The historian Jeffrey Herf used the designation of ‘reactionary modernism’ to describe movements that favoured technological progress but shunned social progress and liberal democracy. The paradox of reactionary modernism is that its nostalgia is future-oriented. The past it invokes is less a destination than a blueprint. Nostalgic memory takes a productive role in the construction of a reactionary future. Despite their evocations to ‘return,’ reactionaries do not truly seek restoration; they seek to build something new while claiming only to recover what was always there.
There is nothing wrong with rewatching your favourite movie from school when you’re upset, with the seasonal recurrence of Y2K trends, or reminiscing on childhood. Memory and loss are what keep us human.

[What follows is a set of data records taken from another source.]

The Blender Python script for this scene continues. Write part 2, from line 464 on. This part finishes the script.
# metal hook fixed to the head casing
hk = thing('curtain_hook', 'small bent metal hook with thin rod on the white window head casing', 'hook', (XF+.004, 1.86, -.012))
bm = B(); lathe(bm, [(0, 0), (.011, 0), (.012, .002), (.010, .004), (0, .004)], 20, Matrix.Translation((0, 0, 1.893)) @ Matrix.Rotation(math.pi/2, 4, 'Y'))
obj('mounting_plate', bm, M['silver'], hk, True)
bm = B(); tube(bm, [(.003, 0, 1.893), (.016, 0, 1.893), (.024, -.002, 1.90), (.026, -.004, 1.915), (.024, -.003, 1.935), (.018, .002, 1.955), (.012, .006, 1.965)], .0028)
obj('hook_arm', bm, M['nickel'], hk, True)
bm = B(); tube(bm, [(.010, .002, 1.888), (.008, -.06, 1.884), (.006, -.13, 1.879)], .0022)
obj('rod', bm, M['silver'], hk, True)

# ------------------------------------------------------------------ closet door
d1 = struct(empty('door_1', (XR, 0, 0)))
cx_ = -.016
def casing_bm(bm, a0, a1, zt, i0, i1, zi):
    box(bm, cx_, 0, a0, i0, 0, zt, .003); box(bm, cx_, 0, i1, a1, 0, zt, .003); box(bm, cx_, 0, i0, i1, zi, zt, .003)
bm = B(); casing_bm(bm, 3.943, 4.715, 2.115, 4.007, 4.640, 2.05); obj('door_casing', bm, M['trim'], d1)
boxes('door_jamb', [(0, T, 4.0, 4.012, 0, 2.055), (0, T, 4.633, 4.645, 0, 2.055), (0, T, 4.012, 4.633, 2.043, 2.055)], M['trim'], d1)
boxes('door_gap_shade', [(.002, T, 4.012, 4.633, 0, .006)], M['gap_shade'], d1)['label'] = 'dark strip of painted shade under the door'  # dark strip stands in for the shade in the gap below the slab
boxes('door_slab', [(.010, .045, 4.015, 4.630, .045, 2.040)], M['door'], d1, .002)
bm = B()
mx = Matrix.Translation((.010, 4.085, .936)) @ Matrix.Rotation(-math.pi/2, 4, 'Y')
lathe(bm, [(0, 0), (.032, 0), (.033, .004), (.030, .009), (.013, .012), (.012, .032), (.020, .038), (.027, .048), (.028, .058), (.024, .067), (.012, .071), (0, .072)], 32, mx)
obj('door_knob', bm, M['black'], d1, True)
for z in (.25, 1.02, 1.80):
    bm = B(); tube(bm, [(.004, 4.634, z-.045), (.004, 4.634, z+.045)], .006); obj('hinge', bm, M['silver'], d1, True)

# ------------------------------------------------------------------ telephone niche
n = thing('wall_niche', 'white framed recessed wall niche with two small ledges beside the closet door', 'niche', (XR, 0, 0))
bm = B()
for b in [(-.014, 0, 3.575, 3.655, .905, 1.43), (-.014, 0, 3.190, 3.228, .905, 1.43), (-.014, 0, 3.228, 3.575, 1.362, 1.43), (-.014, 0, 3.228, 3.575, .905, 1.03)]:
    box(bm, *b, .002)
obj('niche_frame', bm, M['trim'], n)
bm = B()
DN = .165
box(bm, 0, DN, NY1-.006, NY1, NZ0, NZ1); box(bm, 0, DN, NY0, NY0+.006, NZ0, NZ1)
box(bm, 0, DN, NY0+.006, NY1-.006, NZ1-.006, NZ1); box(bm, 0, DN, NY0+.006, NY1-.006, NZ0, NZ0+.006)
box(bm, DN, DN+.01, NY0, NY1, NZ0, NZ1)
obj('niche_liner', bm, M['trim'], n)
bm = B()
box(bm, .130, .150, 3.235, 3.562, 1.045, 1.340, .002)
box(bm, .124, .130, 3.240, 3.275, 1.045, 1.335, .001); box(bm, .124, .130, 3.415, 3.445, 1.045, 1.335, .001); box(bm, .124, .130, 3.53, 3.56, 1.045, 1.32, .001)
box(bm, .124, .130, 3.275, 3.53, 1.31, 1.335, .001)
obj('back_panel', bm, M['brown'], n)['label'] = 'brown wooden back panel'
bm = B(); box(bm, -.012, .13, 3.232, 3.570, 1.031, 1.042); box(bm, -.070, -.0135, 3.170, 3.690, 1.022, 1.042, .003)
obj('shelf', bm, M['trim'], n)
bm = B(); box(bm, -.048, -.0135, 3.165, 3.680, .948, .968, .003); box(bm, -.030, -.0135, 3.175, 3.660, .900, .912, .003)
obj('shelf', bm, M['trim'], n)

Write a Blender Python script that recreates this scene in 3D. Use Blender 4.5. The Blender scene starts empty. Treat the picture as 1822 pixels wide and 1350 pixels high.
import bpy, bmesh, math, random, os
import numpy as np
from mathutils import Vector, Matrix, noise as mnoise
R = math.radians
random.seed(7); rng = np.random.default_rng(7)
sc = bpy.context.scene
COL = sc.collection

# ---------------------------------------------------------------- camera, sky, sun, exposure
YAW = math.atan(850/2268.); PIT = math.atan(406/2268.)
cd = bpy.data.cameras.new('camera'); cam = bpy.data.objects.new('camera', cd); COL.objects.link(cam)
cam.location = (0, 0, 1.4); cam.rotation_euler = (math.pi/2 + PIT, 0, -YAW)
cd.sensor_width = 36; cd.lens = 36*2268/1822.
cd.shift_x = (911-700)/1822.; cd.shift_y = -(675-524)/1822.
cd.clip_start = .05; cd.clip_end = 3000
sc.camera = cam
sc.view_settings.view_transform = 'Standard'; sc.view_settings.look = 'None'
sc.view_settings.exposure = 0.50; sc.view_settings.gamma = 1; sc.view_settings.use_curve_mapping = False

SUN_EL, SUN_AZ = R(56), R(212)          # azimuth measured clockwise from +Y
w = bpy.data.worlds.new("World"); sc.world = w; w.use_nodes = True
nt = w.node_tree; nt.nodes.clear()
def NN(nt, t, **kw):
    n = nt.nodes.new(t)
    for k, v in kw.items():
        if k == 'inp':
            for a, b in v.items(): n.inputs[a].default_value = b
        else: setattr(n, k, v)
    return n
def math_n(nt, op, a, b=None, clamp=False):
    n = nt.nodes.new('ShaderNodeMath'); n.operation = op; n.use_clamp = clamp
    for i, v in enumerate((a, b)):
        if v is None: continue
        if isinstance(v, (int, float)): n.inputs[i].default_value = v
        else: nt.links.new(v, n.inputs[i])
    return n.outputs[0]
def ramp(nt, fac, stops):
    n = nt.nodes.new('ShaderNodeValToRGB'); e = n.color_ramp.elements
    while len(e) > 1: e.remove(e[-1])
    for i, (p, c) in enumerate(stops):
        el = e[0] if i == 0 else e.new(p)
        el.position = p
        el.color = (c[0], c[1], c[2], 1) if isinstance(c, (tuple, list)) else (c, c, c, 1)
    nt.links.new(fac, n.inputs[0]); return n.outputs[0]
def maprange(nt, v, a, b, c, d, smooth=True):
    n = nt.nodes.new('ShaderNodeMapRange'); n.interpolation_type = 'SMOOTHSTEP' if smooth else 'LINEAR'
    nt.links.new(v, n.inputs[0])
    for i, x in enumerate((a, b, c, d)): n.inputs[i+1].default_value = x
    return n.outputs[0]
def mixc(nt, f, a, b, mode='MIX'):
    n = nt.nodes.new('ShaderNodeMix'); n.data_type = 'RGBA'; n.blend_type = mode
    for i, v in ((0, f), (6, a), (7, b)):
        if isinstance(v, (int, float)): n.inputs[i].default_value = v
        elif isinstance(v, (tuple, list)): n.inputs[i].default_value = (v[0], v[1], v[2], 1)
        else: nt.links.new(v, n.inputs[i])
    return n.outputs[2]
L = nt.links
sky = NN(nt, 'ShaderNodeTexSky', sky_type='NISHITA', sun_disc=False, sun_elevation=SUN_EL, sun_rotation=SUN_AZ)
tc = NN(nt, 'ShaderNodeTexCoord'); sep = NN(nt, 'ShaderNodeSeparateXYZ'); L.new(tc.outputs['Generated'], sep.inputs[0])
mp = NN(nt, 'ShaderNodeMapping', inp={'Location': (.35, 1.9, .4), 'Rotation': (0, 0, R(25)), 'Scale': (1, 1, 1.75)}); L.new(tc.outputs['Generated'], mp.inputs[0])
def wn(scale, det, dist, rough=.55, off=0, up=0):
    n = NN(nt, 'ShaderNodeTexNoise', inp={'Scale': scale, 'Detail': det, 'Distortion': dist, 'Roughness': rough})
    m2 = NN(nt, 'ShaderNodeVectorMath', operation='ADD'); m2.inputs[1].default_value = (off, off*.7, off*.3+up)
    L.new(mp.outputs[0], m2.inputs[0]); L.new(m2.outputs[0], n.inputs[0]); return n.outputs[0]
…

Our societies are not individual agents like us, however, and when people try to project an image of a ‘golden age’ without any critical insight or qualification, they’re probably trying to sell you something. This article focused on political actors trying to peddle ideologies, but this is also the case with any other product or service. Coca-Cola is famous for using old-fashioned Christmas imagery to inspire warmth, and its rival, Pepsi, brought back Crystal Pepsi in 2022 to call forth the coolness of the 90s. The beauty of my childhood, of the clear stars, and the long fields of mustard flowers is that, looking back through the prism of memory, it feels as if it all belongs to me. But history does not belong to any one person, party or company, and, by projecting our nostalgia onto it, we risk stripping it of all meaning.